N'ayons crainte, c'est sur le chemin du trop pour l'homme que nous sommes le plus sûrs de rencontrer celui qui a aimé jusqu'à la mort et la mort de la croix... Suivez-moi, je vous ferai pécheurs d'hommes...

C'est à nous aujourd'hui que Jésus adresse cet appel; non pas sur les bords d'un lac paisible auprès des barques familières, mais

dans un monde qu'éclairent sinistrement des corps qui brûlent,

dans un monde où les armes de mort se vendent mieux et plus cher que le pain et les vivres,

dans un monde où les produits fabriqués sont tenus pour plus précieux que ceux qui les fabriquent ou en assurent la vente,

dans un monde où pour l'intérêt d'un parti ou d'un pays on jette en prison, on fait taire les poètes, on falsifie textes et paroles.

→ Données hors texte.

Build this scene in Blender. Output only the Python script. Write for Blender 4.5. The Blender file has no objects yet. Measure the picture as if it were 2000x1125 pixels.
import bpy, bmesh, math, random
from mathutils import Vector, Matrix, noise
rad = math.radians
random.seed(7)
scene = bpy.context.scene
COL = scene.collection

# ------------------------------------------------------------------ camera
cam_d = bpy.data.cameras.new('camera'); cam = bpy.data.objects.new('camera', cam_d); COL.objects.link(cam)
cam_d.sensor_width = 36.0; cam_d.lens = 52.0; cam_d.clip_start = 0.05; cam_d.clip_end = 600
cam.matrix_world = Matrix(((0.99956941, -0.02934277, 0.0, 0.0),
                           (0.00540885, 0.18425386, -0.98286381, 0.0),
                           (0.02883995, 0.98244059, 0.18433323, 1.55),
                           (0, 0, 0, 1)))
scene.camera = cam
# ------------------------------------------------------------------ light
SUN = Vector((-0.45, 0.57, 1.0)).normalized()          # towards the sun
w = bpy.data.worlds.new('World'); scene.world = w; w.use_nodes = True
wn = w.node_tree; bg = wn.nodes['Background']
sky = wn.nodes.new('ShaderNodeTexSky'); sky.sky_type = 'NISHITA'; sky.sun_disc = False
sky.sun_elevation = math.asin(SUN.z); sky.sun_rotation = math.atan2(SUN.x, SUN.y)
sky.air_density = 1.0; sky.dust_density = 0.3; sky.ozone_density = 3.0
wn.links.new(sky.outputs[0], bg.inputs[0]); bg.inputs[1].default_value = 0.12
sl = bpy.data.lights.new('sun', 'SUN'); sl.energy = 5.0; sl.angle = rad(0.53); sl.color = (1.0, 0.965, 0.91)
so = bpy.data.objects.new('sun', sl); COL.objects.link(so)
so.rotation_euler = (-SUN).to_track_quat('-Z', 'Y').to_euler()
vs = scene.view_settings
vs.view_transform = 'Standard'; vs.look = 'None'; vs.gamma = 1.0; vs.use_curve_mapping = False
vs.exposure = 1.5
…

Devant ce monde qui est déjà un monde de mort et sur lequel plane, comme sur le Ninive de Jonas, une menace de destruction, comprendrons-nous qu'il est temps de nous convertir et de rejoindre Jésus dans sa passion pour l'homme, de nous faire avec lui pécheur d'hommes pour les amener à la lumière et à la liberté du Règne de Dieu qui est là.